Methodists’BDS Vote May Signal New Tack

Group divests from five Israeli banks.

Advertisement

The decision last week by the largest Protestant denomination in the United States to withdraw its pension fund’s investment in five Israeli banks will have little substantive effect on the Israeli economy, but may play a greater symbolic role among supporters of the BDS (Boycott, Divestment and Sanctions) movement.

The Methodists’ decision signifies a new BDS tactic; targeting selected, smaller Israeli targets. Wikimedia Commons

That is the reaction of spokespersons for several national Jewish organizations to the announcement that the pension board of the United Methodist Church has placed Bank Hapoalim, Bank Leumi, Israel Discount Bank, Bank Mizrahi-Tefahot and First International Bank of Israel on a list of companies in “high-risk” countries in which it will not invest for human rights reasons.

The church’s funds remain invested in 18 other Israeli companies.

The first-such step by a pension fund of a major American church, in reaction to the banks’ financing of construction in Israel’s Palestinian territories, involves an estimated few million dollars (the precise total was not announced) of the Methodists’ total $20 billion pension fund portfolio. But it may represent a new tack in BDS strategy — picking selected, smaller Israeli targets, in lieu of widespread boycott of Israeli businesses.

“This development adds a new level of perniciousness. … The tactics of the BDS movement include finding even the most miniscule vehicle and exaggerating its impact,” said Rabbi Noam Marans, director of Interreligious and Intergroup Relations at the American Jewish Committee. “BDS is rarely substantive in its economic impact. Its purpose is demonization of Israel. Each inroad and avenue yields a collective effect in the BDS movement’s attempt to link Israel with the most repressive regimes on the planet and destroy hopes of a two-state solution.”

Other countries in which the Methodist church does not invest its pension funds include North Korea, Saudi Arabia, Sudan and Syria.

Jewish representatives who spoke with The Jewish Week pointed out that the national gathering of the Methodist church has twice rejected pro-BDS resolutions in the last half-decade. “This [latest] initiative reveals a frustration with previous failures to convince Methodists to join the anti-Israel mantra,” Rabbi Marans said.

“It is difficult to predict how what one church does will affect another,” said Rabbi David Fox Sandmel, the Anti-Defamation League’s director of interfaith affairs. “Each church has its own structure, its own internal politics. But certainly the trend is worrying.”

With more than seven million members, the United Methodist Church is the largest protestant denomination in this country.

The pension board’s decision “is counterproductive and sends the wrong message,” said Ethan Felson, senior vice president and general counsel at the Jewish Council for Public Affairs. “We all hope they will turn back from this kind of blacklisting.”

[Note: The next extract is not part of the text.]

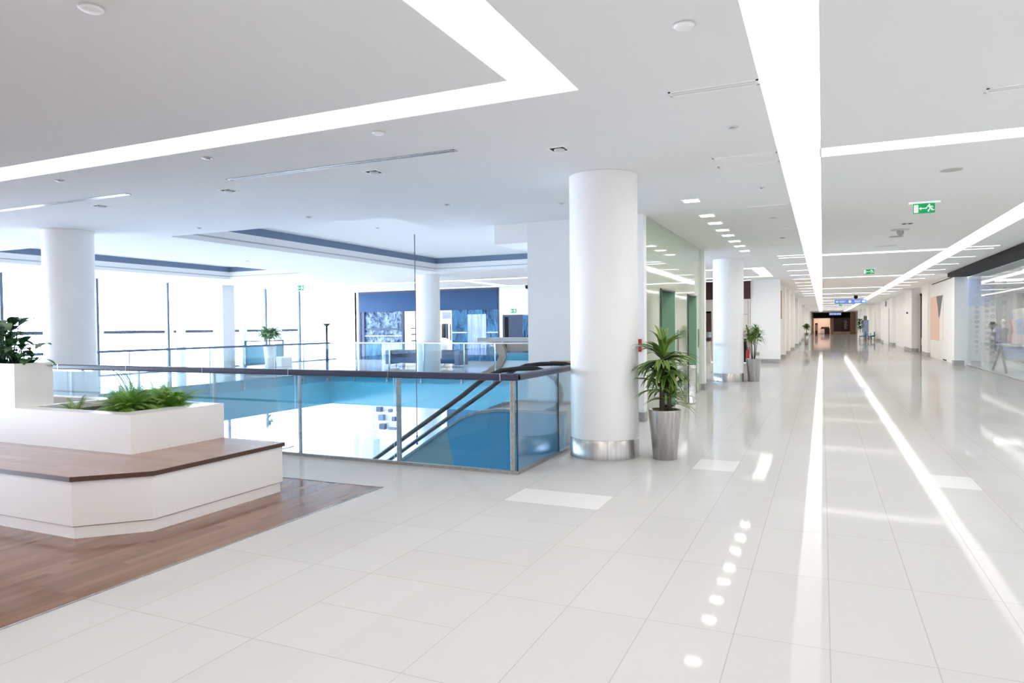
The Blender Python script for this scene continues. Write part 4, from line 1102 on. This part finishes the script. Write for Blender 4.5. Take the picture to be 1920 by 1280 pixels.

Two Methodist groups, United Methodist Kairos Response, which supports the BDS effort, and United Methodists for Constructive Peacemaking in Israel and Palestine, have publicly disagreed over the pension board’s action last week.

Mark Tooley, president of the Washington, D.C.-based Institute on Religion and Democracy, a conservative Christian think tank affiliated with the Methodist Church, said the pension board’s action “will mostly just embarrass the United Methodist Church and point out how out of touch church agencies are with most church members. It “potentially … gives encouragement to extreme pro-divestment groups that otherwise lack credibility or much of a following.”